Tuesday, October 01, 2013

First Carbon Nanotube Computer Unveiled

BBC reports: [edited]

'Cedric' is only a basic prototype but could be developed into a machine which is smaller, faster and more efficient than today's silicon models. Nanotubes have long been touted as the heir to silicon's throne, but building a working computer has proven awkward.

"In human terms, Cedric can count on his hands and sort the alphabet. But he is, in the full sense of the word, a computer," Max Shulaker.

Carbon nanotubes (CNTs) are hollow cylinders composed of a single sheet of carbon atoms. They have exceptional properties which make them ideal as a semiconductor material for building transistors, the on-off switches at the heart of electronics.

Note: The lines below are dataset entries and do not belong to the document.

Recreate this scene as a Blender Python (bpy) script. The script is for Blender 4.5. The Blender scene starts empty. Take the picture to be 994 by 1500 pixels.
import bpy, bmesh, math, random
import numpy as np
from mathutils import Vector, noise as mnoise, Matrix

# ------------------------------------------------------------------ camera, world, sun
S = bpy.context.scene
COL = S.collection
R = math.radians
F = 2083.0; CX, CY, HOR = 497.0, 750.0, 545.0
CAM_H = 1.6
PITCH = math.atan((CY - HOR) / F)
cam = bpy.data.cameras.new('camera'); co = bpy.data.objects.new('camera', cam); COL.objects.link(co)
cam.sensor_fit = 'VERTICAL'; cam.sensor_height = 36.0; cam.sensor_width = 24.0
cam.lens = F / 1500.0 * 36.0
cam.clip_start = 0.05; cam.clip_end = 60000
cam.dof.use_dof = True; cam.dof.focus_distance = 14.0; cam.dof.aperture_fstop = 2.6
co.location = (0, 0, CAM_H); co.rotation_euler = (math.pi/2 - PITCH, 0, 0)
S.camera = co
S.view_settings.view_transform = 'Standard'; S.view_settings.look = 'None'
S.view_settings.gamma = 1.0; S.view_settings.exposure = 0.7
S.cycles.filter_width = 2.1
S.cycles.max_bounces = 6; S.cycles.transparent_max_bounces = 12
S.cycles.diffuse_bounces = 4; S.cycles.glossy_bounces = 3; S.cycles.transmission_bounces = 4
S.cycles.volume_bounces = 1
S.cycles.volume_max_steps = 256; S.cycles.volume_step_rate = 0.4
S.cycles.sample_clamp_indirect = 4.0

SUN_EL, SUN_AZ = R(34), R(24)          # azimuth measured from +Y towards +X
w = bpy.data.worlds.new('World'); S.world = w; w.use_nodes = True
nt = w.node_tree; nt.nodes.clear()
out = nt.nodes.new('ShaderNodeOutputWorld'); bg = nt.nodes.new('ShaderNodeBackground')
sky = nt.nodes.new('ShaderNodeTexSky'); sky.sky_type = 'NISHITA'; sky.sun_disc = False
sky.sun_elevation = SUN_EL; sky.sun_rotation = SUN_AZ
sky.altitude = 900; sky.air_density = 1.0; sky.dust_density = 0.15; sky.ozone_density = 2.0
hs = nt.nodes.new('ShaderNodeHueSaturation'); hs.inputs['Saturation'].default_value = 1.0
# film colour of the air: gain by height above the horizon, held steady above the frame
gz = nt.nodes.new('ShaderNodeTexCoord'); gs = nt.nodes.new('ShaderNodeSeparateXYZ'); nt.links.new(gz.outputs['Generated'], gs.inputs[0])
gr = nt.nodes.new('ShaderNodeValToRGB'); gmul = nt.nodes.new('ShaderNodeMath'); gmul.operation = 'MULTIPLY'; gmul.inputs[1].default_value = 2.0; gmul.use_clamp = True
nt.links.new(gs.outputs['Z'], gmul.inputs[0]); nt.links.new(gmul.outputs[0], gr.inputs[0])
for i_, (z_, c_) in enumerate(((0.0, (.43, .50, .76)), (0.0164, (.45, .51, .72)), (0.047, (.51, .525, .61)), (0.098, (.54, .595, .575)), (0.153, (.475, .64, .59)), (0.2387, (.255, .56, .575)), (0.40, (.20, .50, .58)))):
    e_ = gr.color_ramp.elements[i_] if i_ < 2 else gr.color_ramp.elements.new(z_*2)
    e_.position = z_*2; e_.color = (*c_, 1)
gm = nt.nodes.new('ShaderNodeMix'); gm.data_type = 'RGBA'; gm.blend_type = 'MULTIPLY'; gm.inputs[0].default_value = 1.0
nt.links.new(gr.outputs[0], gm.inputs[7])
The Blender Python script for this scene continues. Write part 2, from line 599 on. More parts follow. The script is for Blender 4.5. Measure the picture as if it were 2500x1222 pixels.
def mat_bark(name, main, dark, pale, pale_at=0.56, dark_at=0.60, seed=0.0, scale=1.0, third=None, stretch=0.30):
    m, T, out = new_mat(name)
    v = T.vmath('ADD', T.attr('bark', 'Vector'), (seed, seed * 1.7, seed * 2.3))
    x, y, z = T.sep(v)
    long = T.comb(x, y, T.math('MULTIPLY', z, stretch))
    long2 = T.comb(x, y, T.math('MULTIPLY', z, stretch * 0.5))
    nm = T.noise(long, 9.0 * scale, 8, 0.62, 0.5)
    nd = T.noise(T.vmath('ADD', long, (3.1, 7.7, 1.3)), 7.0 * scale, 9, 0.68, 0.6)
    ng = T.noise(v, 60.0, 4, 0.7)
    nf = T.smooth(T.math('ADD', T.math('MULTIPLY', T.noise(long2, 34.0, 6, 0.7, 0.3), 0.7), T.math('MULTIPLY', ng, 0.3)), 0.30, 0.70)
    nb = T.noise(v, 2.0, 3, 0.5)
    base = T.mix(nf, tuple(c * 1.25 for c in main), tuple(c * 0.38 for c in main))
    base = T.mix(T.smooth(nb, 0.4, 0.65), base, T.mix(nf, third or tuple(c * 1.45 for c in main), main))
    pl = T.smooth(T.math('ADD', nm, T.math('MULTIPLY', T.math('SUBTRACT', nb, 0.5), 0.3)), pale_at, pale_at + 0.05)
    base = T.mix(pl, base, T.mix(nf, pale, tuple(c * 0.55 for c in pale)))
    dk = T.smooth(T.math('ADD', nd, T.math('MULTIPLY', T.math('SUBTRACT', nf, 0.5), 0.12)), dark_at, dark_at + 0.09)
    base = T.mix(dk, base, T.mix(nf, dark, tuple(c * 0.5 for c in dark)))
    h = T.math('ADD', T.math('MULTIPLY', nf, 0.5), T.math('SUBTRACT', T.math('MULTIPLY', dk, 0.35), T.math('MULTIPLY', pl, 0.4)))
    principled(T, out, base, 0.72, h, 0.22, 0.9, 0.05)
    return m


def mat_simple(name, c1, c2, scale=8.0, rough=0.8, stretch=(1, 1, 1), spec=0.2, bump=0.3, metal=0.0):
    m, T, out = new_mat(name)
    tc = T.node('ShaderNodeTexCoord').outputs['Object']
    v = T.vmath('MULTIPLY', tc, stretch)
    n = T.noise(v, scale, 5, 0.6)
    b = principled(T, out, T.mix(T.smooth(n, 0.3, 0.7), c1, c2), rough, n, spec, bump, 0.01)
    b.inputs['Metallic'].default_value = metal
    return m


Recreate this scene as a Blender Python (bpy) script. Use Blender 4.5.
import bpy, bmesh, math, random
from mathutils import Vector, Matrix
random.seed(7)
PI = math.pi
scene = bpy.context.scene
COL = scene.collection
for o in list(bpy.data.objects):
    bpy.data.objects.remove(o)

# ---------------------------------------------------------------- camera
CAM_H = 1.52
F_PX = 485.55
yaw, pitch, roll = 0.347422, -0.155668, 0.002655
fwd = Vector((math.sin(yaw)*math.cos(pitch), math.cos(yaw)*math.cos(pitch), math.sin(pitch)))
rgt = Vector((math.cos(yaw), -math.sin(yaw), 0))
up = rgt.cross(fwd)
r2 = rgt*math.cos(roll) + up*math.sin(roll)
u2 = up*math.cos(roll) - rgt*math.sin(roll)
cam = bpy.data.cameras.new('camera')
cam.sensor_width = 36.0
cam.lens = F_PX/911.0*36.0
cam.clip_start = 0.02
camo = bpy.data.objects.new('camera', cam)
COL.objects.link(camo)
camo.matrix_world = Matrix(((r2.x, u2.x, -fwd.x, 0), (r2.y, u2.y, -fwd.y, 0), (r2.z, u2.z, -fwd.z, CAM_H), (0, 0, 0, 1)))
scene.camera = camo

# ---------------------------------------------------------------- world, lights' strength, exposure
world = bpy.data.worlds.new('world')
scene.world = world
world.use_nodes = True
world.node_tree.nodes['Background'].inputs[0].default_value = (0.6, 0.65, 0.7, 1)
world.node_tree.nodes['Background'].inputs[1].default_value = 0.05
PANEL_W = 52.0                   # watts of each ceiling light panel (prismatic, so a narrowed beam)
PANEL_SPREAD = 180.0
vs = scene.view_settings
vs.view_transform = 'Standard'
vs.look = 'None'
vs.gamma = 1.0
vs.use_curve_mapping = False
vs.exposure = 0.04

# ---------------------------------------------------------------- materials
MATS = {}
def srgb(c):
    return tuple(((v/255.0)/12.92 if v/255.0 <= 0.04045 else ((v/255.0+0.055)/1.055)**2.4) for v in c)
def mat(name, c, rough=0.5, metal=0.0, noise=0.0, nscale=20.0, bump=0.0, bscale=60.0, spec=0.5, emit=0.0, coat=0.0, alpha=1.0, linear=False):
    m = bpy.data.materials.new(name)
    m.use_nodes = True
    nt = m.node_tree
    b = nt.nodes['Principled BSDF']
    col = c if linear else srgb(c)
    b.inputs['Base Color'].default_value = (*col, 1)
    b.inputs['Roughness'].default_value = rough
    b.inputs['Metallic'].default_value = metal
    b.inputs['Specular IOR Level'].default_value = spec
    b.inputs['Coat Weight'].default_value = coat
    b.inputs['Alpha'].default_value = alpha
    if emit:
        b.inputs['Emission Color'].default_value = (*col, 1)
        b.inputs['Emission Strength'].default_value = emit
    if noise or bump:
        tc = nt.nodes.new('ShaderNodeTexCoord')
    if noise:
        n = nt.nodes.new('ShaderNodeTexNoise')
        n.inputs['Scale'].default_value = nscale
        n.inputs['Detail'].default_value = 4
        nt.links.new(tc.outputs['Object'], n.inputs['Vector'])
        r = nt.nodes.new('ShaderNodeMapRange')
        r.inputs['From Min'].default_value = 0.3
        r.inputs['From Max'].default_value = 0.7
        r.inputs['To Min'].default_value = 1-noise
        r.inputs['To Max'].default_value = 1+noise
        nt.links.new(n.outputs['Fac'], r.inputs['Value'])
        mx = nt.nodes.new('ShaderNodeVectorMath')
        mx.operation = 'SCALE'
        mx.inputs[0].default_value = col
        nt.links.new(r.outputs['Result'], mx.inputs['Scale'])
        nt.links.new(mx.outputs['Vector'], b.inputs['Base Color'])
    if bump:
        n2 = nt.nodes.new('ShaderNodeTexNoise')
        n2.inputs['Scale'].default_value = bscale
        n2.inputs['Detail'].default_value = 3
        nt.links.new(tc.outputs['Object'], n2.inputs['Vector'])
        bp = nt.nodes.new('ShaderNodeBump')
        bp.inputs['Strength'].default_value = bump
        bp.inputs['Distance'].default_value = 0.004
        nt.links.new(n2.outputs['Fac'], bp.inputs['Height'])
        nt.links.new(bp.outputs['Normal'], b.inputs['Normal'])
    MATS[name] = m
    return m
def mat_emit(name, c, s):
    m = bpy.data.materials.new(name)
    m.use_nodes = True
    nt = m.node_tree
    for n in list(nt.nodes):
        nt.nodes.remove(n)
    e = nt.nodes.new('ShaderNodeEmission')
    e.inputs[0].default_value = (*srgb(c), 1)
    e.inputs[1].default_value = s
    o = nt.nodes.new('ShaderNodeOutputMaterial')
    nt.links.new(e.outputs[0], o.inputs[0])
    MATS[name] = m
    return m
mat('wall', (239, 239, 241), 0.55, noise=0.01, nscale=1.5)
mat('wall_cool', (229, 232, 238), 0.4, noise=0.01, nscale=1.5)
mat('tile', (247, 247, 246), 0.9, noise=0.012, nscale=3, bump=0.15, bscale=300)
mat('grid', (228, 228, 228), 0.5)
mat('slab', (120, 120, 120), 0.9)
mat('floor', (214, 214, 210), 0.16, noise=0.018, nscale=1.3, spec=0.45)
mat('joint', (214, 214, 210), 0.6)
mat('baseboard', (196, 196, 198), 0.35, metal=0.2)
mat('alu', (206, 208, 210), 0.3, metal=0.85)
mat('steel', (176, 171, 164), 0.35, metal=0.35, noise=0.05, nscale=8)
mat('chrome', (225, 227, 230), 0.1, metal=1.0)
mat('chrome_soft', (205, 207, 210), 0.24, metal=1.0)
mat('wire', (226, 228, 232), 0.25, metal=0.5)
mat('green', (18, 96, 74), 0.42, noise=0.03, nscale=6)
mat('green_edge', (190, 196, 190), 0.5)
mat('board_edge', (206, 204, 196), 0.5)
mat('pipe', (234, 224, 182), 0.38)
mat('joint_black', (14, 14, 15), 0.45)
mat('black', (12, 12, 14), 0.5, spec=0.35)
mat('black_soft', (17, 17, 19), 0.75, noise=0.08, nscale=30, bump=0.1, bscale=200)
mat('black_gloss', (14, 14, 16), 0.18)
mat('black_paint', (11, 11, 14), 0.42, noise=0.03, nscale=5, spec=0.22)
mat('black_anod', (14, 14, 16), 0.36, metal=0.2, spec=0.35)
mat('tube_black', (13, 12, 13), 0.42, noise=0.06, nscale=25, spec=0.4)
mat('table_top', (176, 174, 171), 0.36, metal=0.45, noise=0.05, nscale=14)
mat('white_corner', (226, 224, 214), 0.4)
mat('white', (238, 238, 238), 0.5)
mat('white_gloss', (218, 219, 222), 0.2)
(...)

While single-nanotube transistors have been around for 15 years, no-one had ever put the jigsaw pieces together to make a useful computing device. CNTs do not grow in neat, parallel lines. The Stanford team built chips with CNTs which are 99.5% aligned - and designed a clever algorithm to bypass the remaining 0.5% which are askew.

They also eliminated a second type of imperfection - "metallic" CNTs - a small fraction of which always conduct electricity, instead of acting like semiconductors that can be switched off. To expunge these rogue elements, the team switched off all the "good" CNTs, then pumped the remaining "bad" ones full of electricity - until they vaporised. The result is a functioning circuit.

The Stanford team call their two-pronged technique "imperfection-immune design". Its greatest trick? You don't even have to know where the imperfections lie - you just "zap" the whole thing.

Shrinking the transistors is the next challenge for the Stanford team. At a width of eight microns (8,000 nanometres) they are much fatter than today's most advanced silicon chips.